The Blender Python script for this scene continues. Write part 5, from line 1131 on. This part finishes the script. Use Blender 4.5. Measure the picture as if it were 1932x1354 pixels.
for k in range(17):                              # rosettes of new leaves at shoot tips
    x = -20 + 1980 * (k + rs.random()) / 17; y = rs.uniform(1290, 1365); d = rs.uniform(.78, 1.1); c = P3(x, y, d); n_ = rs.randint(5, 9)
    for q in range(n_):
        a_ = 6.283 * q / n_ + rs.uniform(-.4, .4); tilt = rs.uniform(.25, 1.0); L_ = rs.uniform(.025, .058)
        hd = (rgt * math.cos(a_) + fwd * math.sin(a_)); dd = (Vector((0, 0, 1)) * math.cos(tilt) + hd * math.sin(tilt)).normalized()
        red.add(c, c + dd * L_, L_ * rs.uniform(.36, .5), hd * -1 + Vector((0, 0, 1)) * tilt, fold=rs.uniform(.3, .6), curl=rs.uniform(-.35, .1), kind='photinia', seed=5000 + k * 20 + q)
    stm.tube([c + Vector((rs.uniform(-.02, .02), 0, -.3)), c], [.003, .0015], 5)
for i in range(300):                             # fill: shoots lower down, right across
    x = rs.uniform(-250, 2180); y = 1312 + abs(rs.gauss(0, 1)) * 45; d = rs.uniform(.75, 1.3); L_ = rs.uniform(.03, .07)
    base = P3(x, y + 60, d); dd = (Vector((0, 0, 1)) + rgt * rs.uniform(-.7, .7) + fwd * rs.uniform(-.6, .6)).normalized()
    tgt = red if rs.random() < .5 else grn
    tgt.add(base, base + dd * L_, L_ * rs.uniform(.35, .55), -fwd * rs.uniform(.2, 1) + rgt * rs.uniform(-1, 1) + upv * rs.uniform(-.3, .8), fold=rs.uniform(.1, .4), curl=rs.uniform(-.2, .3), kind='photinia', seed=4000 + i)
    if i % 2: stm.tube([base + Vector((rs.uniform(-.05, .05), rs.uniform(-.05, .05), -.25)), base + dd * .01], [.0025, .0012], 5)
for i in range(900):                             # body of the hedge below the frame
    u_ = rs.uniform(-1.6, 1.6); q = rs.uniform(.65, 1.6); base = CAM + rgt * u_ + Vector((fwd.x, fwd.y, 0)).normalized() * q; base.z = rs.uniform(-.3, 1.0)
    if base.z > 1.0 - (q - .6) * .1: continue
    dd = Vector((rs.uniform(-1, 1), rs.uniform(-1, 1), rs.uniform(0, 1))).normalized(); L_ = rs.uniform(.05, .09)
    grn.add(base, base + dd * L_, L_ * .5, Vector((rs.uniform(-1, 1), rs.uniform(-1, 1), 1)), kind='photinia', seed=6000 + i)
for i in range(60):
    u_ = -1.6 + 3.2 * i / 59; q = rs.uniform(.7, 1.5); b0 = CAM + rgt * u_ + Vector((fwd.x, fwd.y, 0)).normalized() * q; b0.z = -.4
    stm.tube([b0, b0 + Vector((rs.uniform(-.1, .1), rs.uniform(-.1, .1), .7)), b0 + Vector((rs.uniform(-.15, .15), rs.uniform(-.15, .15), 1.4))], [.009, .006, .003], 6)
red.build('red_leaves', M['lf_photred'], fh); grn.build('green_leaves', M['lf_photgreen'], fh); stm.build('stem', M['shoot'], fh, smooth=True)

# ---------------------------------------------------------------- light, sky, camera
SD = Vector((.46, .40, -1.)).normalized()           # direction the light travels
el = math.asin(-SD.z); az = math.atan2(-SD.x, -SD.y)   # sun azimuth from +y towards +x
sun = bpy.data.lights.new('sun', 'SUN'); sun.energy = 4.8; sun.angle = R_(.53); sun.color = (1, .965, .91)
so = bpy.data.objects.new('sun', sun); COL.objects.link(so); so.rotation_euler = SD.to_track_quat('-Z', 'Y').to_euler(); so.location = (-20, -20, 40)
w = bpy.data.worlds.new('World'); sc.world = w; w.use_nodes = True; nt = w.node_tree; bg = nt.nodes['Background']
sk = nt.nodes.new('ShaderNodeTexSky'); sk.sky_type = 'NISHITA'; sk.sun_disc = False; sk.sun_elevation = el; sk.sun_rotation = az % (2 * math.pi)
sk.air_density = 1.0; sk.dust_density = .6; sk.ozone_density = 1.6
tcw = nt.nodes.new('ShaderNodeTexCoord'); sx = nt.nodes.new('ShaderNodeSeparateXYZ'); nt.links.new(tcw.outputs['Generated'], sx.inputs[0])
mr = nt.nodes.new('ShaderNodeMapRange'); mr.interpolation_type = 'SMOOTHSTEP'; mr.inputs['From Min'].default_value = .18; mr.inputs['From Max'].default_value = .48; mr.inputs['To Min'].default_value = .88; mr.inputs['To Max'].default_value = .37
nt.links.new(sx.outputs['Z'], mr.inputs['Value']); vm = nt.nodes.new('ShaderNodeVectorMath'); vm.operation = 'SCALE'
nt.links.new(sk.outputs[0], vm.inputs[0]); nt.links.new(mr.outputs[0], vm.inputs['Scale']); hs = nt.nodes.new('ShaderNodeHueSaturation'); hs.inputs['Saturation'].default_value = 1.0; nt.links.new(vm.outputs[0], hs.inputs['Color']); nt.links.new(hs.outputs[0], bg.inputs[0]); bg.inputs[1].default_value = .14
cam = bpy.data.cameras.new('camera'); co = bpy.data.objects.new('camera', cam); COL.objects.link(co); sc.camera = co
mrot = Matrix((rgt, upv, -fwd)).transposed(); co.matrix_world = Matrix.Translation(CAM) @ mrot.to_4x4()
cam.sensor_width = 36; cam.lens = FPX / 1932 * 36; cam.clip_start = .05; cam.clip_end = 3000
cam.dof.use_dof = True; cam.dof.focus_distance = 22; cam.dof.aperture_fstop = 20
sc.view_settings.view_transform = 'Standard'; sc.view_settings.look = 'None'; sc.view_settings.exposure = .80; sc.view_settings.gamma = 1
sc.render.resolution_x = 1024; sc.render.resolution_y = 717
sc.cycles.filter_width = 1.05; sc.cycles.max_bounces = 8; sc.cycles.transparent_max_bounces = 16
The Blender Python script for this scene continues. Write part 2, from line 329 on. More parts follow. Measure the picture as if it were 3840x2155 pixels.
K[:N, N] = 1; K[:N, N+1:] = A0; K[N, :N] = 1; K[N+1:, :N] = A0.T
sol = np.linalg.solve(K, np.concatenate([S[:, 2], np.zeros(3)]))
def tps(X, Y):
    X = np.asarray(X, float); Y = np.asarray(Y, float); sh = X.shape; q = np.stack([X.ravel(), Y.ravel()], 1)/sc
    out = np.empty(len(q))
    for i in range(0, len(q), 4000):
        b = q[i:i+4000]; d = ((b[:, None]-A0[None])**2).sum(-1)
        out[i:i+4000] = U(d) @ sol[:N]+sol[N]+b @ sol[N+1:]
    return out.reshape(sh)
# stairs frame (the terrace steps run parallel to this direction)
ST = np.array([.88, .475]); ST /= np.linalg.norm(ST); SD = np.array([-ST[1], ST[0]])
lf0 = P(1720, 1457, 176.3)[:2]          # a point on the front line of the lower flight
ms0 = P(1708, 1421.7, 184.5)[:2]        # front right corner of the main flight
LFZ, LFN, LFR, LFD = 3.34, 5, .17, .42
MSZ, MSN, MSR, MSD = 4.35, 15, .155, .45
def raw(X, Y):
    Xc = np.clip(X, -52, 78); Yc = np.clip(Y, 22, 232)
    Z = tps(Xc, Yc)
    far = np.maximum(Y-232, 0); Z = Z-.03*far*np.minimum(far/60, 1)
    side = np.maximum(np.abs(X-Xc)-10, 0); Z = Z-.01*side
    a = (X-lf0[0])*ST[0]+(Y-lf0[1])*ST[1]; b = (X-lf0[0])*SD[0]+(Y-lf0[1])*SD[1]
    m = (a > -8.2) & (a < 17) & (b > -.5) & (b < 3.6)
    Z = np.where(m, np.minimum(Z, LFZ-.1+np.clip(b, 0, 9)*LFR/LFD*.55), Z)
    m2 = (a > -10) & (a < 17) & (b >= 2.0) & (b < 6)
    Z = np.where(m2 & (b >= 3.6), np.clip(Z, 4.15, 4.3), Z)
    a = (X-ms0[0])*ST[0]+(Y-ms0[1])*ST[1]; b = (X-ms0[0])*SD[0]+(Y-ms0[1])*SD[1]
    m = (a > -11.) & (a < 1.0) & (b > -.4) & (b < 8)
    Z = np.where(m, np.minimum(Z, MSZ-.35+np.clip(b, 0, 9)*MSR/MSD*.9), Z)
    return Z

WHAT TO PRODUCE
From the entries above, copy each line holding "Measure".

FULL OUTPUT
The Blender Python script for this scene continues. Write part 5, from line 1131 on. This part finishes the script. Use Blender 4.5. Measure the picture as if it were 1932x1354 pixels.
The Blender Python script for this scene continues. Write part 2, from line 329 on. More parts follow. Measure the picture as if it were 3840x2155 pixels.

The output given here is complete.